Your mother said you wanted to know what happened that day, said you were pretty insistent about it. I don’t know if it is out of anger, which I wouldn’t hold against you, or if it is out of compassion, but if you think you are old enough to hear these things, I’m ready to tell you.

Book Review:

            Samuel Lee writes a letter to his daughter from prison to tell her why he is in prison and why he killed a man.  The writing is gritty, raw, emotional, and stark.  It reminds me somewhat of a courser “Cannery Row” with its unbridled and stripped view of the underbelly of the large city in Canada, but it could really be any city that has a definitive poor or slum area.  This differentiation between the classes is still prominent in large cities, despite our desire to eradicate this blight.

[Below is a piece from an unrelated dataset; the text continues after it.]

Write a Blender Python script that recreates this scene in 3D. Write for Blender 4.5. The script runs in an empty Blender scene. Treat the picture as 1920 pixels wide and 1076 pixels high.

            While it was at times difficult to follow the dialogue due to the dialect the story uses, the writing is emotionally powerful and exposes the soul of a man condemned to life in prison.  It was difficult to read at times due to the nature of the topic, but powerful in the way that Steinbech’s novel explored the underbelly of society in his reaction to war.

            I give this novel 4 out of 5 clouds for the writing and emotional tone, although I would not lightly recommend this novel to anyone because of the nature of the topic and the language used.

This product or book may have been distributed for review; this in no way affects my opinions or reviews.